Mr. Mollah, dressed in a smart maroon T-shirt, trousers and a tattered pair of black loafers, gestures towards those who have gathered and says they are members of the intelligentsia, local notables and schoolteachers. All faiths — Hindus, Muslims and Christians – he stresses, are represented. “We believe we can control the situation,” he says, but he looks harassed as our conversation is repeatedly interrupted by calls he is getting on his mobile phone.

Mr. Mollah has reason to be concerned, for his party cannot afford to see Hindu-Muslim clashes spreading in a State that remained remarkably free of communal tension through 34 years of Left rule. There are panchayat polls in the offing, and the Lok Sabha polls are just a year away.
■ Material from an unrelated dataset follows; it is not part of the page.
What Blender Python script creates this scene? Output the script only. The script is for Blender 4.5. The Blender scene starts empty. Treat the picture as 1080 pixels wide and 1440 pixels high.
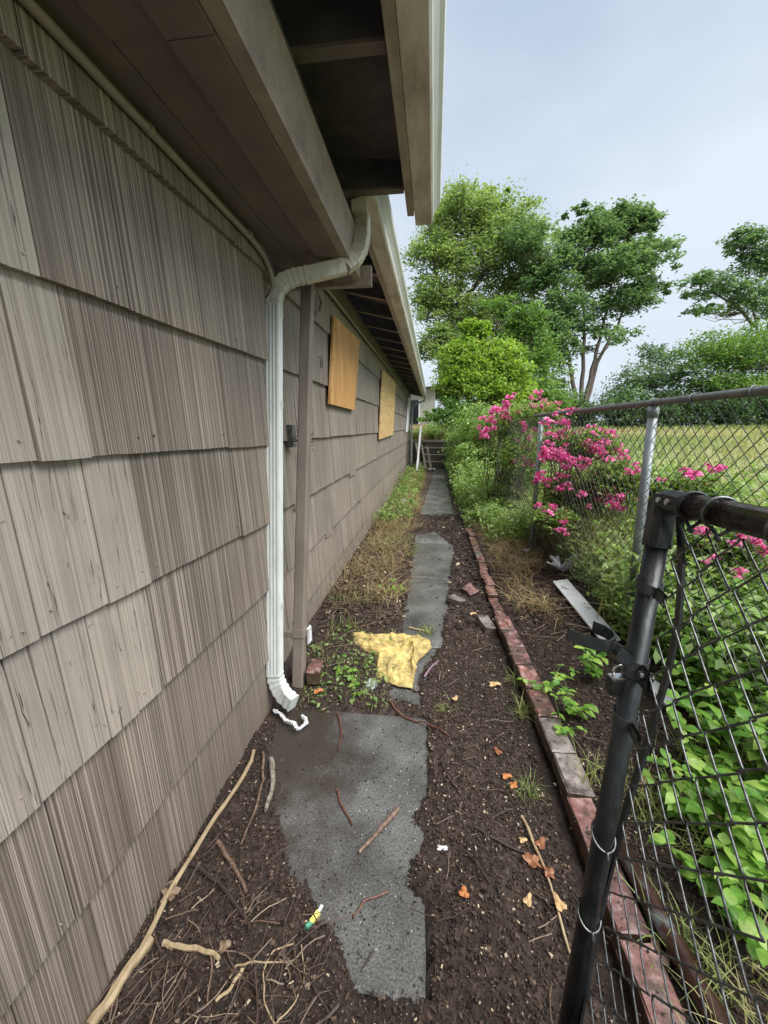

Besides, the incident he is referring to comes in the wake of a widely-reported incident in another part of South 24 Parganas district: the murder of a Muslim cleric in the Canning sub- division on February 19 earlier this year led to his supporters torching 137 Hindu homes in the villages of Naliakhali, Herobhanga, Gopalpur and Goladogra, as the police did not respond in time. Angry crowds blocked traffic at several places in the district including on the Kolkata-Basanti highway, and disrupted rail services. But in the months since, the government has acted, compensating those whose houses have been burnt, and calm has returned to the area.

The first sign that the BJP was growing in the State came last October during the by-election to Jangipur, the Lok Sabha seat vacated by Pranab Mukherjee, who had by then become President. Though his son Abhijit Mukherjee won the seat on a Congress ticket, marginally ahead of the CPI(Marxist), the BJP’s Sudhanshu Biswas surprised everyone by securing about 10 per cent of the votes, a significant rise for the party, which had got only 2.33 per cent in the constituency in 2009.

Left leaders say Hindu communal forces have grown over the last two years as a result of West Bengal Chief Minister Mamata Banerjee’s brand of minority politics. They stress she has focussed on wooing Muslim religious leaders rather than on measures to ameliorate the condition of members of this community, a majority of whom are socially and economically disadvantaged. They cite the government stipend for imams that have come in for criticism even within the community.

Perception of partiality

In Kanthalberia village, on the edge of the Sunderbans, in the Basanti sub-division, Abdul Razak Lashkar says, “Why should only imams receive stipends, not the pandits of the Shiv mandirs? Hindus and Muslims live in peace here, but when such doles are given only to one community, it disturbs the equilibrium. We Muslims become targets.” He says this is why the RSS and the VHP are growing in the area.

In Bardhaman district’s Bhattar block, local Muslims in Kaluttak village add that government stipends deny ‘namazis’ the right to choose their own imam. “This is all politics,” Sheikh Shahabuddin says, “Only imams registered in the government records will receive the stipend, but they may not necessarily be the ones selected by the people.” Indeed, recently, an IPS officer earned the State government’s wrath by writing a controversial book on the subject. He wrote: “Those who have seen the activities of the leaders of the ruling party will have no doubt that they will not select the eligible person, but the one who supports them. This supporter can be the most detestable person in the eyes of the namazis, and worse, once his name is registered, whether he remains an imam or not will not depend on the namazis but the ruling party.”

Of course, even though these stipends have grabbed the headlines, to be fair to the Mamata Banerjee government, it has also launched several welfare schemes for the community: in 2012-2013, 21 lakh minority students received scholarships for not just pre-matric and post-matric studies but also PhDs, schoolgirls of Classes 9 to 12 in madrasas have begun to receive bicycles besides a monthly stipend of Rs.100 in addition to scholarships. To discourage child marriages — rampant particularly among the Muslims — any girl (not just from the minority community) who studies till the age of 18 will receive Rs.25,000. Then, there is a reservation for OBCs in government jobs — and this includes Muslim OBCs.

As I travelled through the South 24 Parganas, Bardhaman and West Midnapur districts, the impact of these schemes appeared to be uneven. In some areas, people have begun to receive benefits; in others, they are struggling to secure OBC certificates.

Unfortunately, the State government has not been able to highlight these welfare schemes as much as it should have — and it is the stipends for the imams that have taken centre stage. The fact that Ms. Banerjee often dons a headscarf and drapes herself in a ‘chador’ at public meetings in deference to Muslim custom has not helped either. In a State which now boasts but a 30-per-cent Muslim population, politics for the likes of Mr. Mollah will be difficult unless the party leadership treads carefully.